この事件で、攻撃した側と攻撃された側の各一人が生き残っていたら—と着眼しただけで、様々な人間模様が浮かんでくる。
原作者の浅田次郎さんは、そこになにか「話の核」を見つけたのだろう。
確か、桜田門外の変は、1860年だった。明治維新まであと8年。
吉村昭さんの小説では、襲撃した水戸浪士のうち、明治まで生き延びた人がいたと記憶する。
但し、親類の床の下に隠れて—とかではなかったかな。
いや、話がどこかにいった。
今のハリウッドの映画の「種切れ」状態をみて悲しくなると同時に、日本の時代劇は世界的なヒットこそめざせないが(英語と日本語の格差は大きい)、「タネの豊富さ」ということなら無限大にあるなぁ、と感じる。<これをガラパコス化というなら、そう言え。胸を張って、日本の時代劇のガラパゴス化を誇りたい>
本論に戻って。
映画の粗筋にふれながら、感想を箇条書きとしたい。
あ、どこにこの映画の核心のようなものがあるのかなぁ。
主人公は、井伊藩の藩士で、大老井伊直弼の警護役だ。「生命にかえて殿様をお守りします—と約束した人」なのだ。
い、上でふれた桜田門外で、水戸浪士約20名ぐらいに襲撃され、井伊直弼は殺害された。
この襲撃に対して主人公はたまたま生き延びてしまう。
殿様を警護できなかったということで、主人公の両親は自害、本人も切腹を願うが、許されず、上役から襲撃犯の首をもってこい—と命令される。
う、こうして長い長い襲撃犯探索の旅が始まる。明治になっても---。
え、粗筋はこれくらいにして。
上で約束した人だと書いた。
明治となって、井伊藩すらない状態でも、その約束も守ろうとするのだ。
命令がどうこうではない、意地とか誇りとか、約束したから--そういうものが主人公を支えているのだろう。
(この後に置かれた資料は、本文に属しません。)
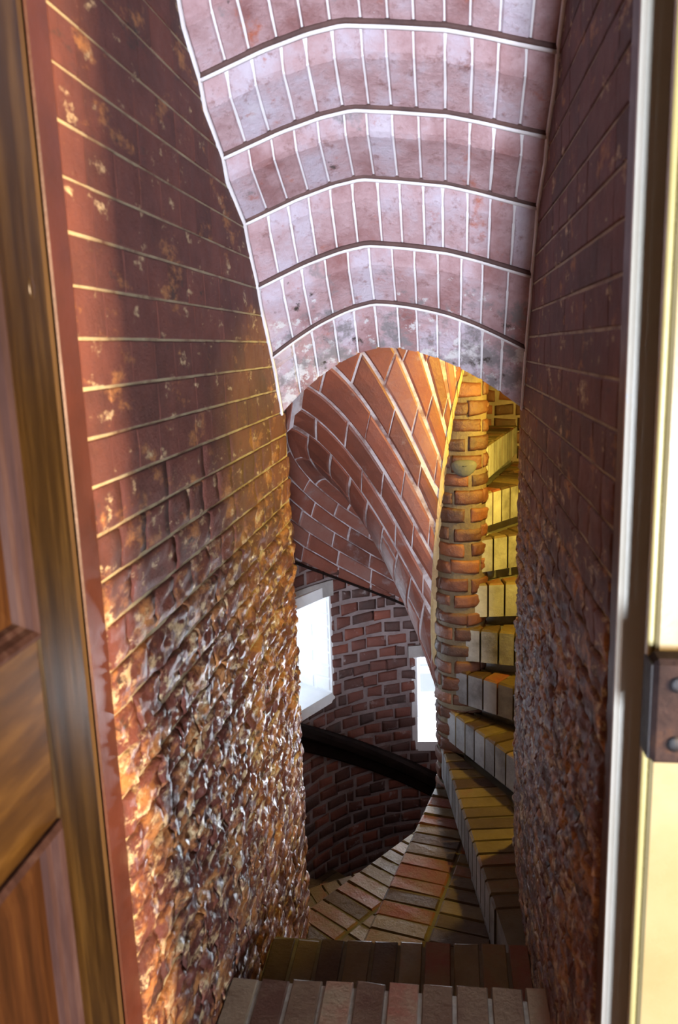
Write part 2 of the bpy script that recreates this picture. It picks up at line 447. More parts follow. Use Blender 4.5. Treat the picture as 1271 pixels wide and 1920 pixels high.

お、襲撃犯の最後の一人が、明治となり車屋となってひっそりと暮らしていた。
そして、表題の柘榴坂でこの二人が会うことになる--。
か、観客は、筆者と同世代の人ばっかりだった。
筆者の好きな松本零士さんの「コックピットシリース」を時代劇に置き換えたような話だな、とも思った。
き、この映画がヒットするのかどうか分からない。
でも、筆者はこういう映画が好きだな。
約束したことをトコトン守ろうとする--バカといえば、バカ。愚かしいといえば確かに愚かしい。
他人からどう思われようと、どうバカにされようと、「約束を守る」ことが主人公には一番大事だったのだ。
その直情さが、筆者の胸を打つ。